What’s This Change to the Fair Housing and Discrimination Advisory CAR Form?

What’s This Change to the Fair Housing and Discrimination Advisory CAR Form?

By: D. Keith Dunnagan, Esq.

November 10, 2020

This year there was a major change in the Fair Housing & Discrimination Advisory by the California Association of Realtors. At the basic level, it is a violation of both federal and state law for a person that engages in the business related to residential real estate transactions. (42 USC 3605; CA Gov. Code 12955(i)).

The interpretation of what is acceptable and what is not, is broad. Cases in California have stated that Brokers who participate in a discriminatory action even if the Broker was simply following the instruction of their client may still be held liable under the California Unruh Civil Rights Act. (Vargas v. Hampson (1962); Wagner v. O’Bannon (1969)). Additionally, in 1970, the California Attorney General’s Office came out with an Opinion Letter that stood for the proposition that any Broker that provided information on race, color, religion, sex, national origin, ect, could be held liable under California’s Fair Housing and Employment Act (“FEHA”).

These laws exist to enforce the public policy against discriminatory acts. You may ask why is this important. This year saw a significant change to the Fair Housing & Discrimination Advisory CAR form. Of particular importance and what has been driving many questions lately is the addition of Paragraph 8 of that form that states as follows:

EXAMPLES OF CONDUCT THAT MAY NOT BE MOTIVATED BY DISCRIMINATORY INTENT BUT COULD HAVE A DISCRIMINATORY EFFECT:

A. Prior to acceptance of an offer, asking for or offering buyer personal information or letters from the buyer, especially with photos. Those types of documents may inadvertently reveal, or be perceived as revealing, protected status information thereby increasing the risk of (i) actual or unconscious bias, and (ii) potential legal claims against sellers and other by prospective buyers whose offers were rejected. (emphasis added).

B. Excluded for purposes of this Article.

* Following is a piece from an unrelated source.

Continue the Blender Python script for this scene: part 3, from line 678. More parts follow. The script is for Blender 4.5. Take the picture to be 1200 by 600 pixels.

Over the years it has become a common place for Sellers to request or Buyers to offer letters explaining their interest in a home. They provide pictures of their family and how they plan to raise their children or host their grandchildren in a particular home and how it may fit there needs. These letters are often designed to give the seller a look at who was buying their home. While these letters may seem innocuous, they provide a treasure trove of potential violations of state and federal anti-discrimination laws that can expose an individual to significant financial liability or DRE discipline.

Take for example the simple statement that “This house is perfect for our traditional family as it will be within walking distance of local parks for our kids and a well-regarded church.” This statement could lead a seller to consider the familial status, prefer a family with children over one that has no children. It could lead the seller to choose a buyer based upon a religious affiliation over one that has no religious affiliation or a different religion. The word “traditional” could lead the seller to choosing a buyer based upon sexual orientation. While the Buyer may not have intended such decision making and the agent provides the letter to introduce the Buyer, this communication is ripe with potential discriminatory statements and could expose the parties to discriminatory based litigation.

The question then becomes, and we have received many of these questions: “With the revision to the FHDA should we be submitting letters from buyers?” In short, NO, you should not be submitting these buyer letters. As the law continues to develop in the discrimination sphere the potential exposure to liability will begin to outweigh any incidental benefit. Sellers should be making decisions based upon the merit of the offer and nothing else. I have heard -what if two offers are equally meritorious, the letter could help put one buyer over the top. Maybe, the letter helps, but it likely helps for all the wrong reasons. As shown above, it is easy to take a seemingly harmless letter and identify all sorts of information that is unlawful to consider.

Further, it is rare that two offers have the same level of merit or strength. In the case of multiple offers where 2 or more are strong offers, a better action for a Seller may be a multiple counter scenario to improve the offers and see which Buyer is willing to improve their offer the most. The determination should be made only on the terms of the transaction and there should be no consideration of prohibited information.

This new paragraph, while revised in the updated CAR Form, is not a new legal standard. As you can see from some of the authority cited above, these issues were decided more than five decades ago in California. The law is clear, not only is it unlawful inquire about protected status – it is unlawful to volunteer information about protected status.

Today, the Court maintains the same resolute commitment to eliminating discrimination from the residential real estate transaction that it did 50 years ago. The natural conclusion is that the protected status information is provided to sway the seller. In the end it is not worth the risk.

The information presented in this Article is not to be taken as legal advice. Every person’s situation is different. If you are facing a legal issue of any kind, get competent legal advice in your State immediately so that you can determine your best options.